▶ WORK REQUIRED: Restate verbatim the lines between the one holding "Model this scene" and the one holding "SC.camera = cam", both included, and no others.

>> start ENTRIES SHOWN

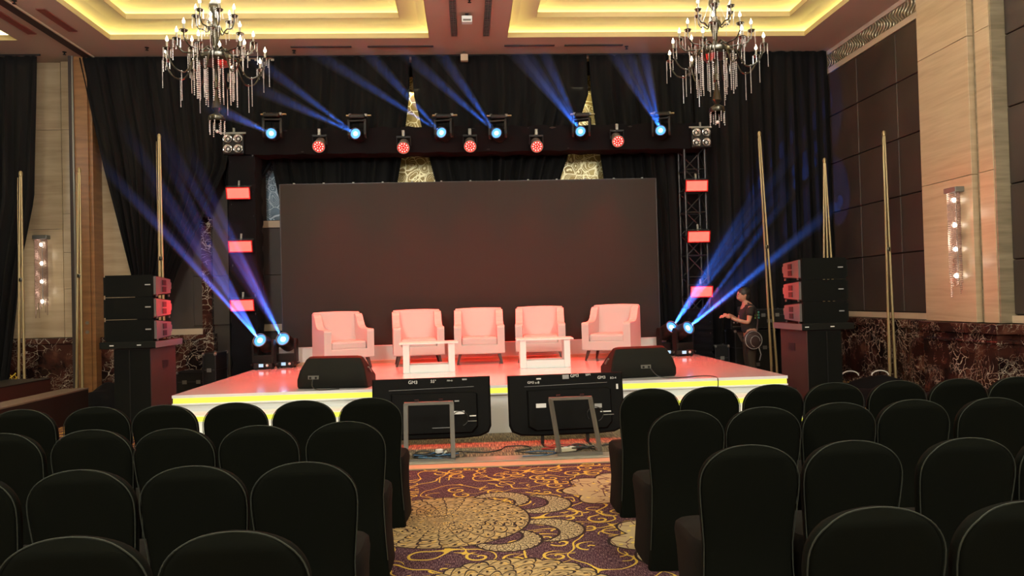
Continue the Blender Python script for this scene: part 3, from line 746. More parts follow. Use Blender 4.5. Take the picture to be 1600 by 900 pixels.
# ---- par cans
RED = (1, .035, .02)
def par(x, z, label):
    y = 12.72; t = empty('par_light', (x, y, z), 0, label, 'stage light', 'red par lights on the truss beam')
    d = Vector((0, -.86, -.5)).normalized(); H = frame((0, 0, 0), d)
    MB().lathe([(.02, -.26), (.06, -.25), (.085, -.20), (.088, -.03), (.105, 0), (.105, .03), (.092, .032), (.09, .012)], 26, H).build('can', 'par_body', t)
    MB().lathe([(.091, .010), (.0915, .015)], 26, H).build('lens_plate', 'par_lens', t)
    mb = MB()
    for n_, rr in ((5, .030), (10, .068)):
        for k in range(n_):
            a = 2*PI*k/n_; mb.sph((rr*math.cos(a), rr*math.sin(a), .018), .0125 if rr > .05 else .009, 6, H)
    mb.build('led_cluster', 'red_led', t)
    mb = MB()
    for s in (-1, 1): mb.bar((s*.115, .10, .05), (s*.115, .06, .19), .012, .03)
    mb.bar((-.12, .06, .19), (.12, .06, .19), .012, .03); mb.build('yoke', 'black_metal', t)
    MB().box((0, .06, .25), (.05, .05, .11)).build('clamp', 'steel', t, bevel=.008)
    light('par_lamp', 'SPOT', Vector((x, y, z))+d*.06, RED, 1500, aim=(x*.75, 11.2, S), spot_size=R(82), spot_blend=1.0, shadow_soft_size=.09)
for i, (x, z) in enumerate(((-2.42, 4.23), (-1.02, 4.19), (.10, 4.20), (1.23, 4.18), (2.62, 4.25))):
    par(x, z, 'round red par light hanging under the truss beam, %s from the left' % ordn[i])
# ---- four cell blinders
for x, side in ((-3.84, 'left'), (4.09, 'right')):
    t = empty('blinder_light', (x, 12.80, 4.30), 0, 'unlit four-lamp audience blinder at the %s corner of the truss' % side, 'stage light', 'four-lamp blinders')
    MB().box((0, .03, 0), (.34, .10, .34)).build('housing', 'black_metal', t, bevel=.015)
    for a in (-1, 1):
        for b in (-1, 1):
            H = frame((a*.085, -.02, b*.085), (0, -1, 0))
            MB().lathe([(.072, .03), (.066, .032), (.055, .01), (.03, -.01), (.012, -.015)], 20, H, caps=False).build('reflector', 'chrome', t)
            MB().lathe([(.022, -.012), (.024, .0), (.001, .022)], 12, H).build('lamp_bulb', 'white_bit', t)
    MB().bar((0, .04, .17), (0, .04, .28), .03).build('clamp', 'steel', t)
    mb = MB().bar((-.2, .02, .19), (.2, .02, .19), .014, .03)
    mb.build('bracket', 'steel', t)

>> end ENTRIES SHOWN
>> start ENTRIES SHOWN

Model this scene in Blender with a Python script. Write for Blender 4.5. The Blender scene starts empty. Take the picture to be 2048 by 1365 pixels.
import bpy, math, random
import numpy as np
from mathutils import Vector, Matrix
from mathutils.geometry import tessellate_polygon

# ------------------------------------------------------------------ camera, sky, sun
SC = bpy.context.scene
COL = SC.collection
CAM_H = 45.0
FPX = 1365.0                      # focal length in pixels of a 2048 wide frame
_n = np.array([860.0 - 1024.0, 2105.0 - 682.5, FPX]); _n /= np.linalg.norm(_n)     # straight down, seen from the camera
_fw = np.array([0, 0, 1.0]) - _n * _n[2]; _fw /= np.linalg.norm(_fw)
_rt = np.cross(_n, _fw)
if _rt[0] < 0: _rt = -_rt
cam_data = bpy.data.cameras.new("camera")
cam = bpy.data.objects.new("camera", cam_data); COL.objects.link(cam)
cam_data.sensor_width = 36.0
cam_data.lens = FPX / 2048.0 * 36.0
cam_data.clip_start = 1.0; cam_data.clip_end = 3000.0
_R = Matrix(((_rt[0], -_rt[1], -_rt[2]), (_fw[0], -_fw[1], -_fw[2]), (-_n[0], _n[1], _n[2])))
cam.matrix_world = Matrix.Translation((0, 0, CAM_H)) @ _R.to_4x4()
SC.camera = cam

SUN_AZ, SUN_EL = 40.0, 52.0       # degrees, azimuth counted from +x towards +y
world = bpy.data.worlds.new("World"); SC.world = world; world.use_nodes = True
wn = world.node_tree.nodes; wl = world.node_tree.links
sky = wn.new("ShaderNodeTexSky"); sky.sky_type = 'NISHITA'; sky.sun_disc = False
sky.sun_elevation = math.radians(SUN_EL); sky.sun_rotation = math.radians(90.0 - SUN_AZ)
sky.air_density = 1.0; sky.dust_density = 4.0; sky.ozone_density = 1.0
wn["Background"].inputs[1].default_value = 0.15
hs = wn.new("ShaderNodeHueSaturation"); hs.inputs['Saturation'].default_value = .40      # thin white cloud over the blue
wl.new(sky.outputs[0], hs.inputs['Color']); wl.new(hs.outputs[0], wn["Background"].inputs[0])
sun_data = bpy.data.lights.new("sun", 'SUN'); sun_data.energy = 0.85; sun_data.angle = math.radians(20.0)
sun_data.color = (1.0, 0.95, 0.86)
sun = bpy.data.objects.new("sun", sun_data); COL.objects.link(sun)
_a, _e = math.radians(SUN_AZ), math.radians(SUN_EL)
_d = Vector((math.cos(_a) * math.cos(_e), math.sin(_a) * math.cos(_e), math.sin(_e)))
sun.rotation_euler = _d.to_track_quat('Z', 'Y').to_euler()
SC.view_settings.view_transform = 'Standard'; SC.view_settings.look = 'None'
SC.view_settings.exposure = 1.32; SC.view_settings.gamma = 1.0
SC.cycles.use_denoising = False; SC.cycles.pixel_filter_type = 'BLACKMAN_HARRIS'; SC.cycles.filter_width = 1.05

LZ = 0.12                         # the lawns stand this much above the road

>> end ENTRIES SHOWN

▶ THE OUTPUT:
Model this scene in Blender with a Python script. Write for Blender 4.5. The Blender scene starts empty. Take the picture to be 2048 by 1365 pixels.
import bpy, math, random
import numpy as np
from mathutils import Vector, Matrix
from mathutils.geometry import tessellate_polygon

# ------------------------------------------------------------------ camera, sky, sun
SC = bpy.context.scene
COL = SC.collection
CAM_H = 45.0
FPX = 1365.0                      # focal length in pixels of a 2048 wide frame
_n = np.array([860.0 - 1024.0, 2105.0 - 682.5, FPX]); _n /= np.linalg.norm(_n)     # straight down, seen from the camera
_fw = np.array([0, 0, 1.0]) - _n * _n[2]; _fw /= np.linalg.norm(_fw)
_rt = np.cross(_n, _fw)
if _rt[0] < 0: _rt = -_rt
cam_data = bpy.data.cameras.new("camera")
cam = bpy.data.objects.new("camera", cam_data); COL.objects.link(cam)
cam_data.sensor_width = 36.0
cam_data.lens = FPX / 2048.0 * 36.0
cam_data.clip_start = 1.0; cam_data.clip_end = 3000.0
_R = Matrix(((_rt[0], -_rt[1], -_rt[2]), (_fw[0], -_fw[1], -_fw[2]), (-_n[0], _n[1], _n[2])))
cam.matrix_world = Matrix.Translation((0, 0, CAM_H)) @ _R.to_4x4()
SC.camera = cam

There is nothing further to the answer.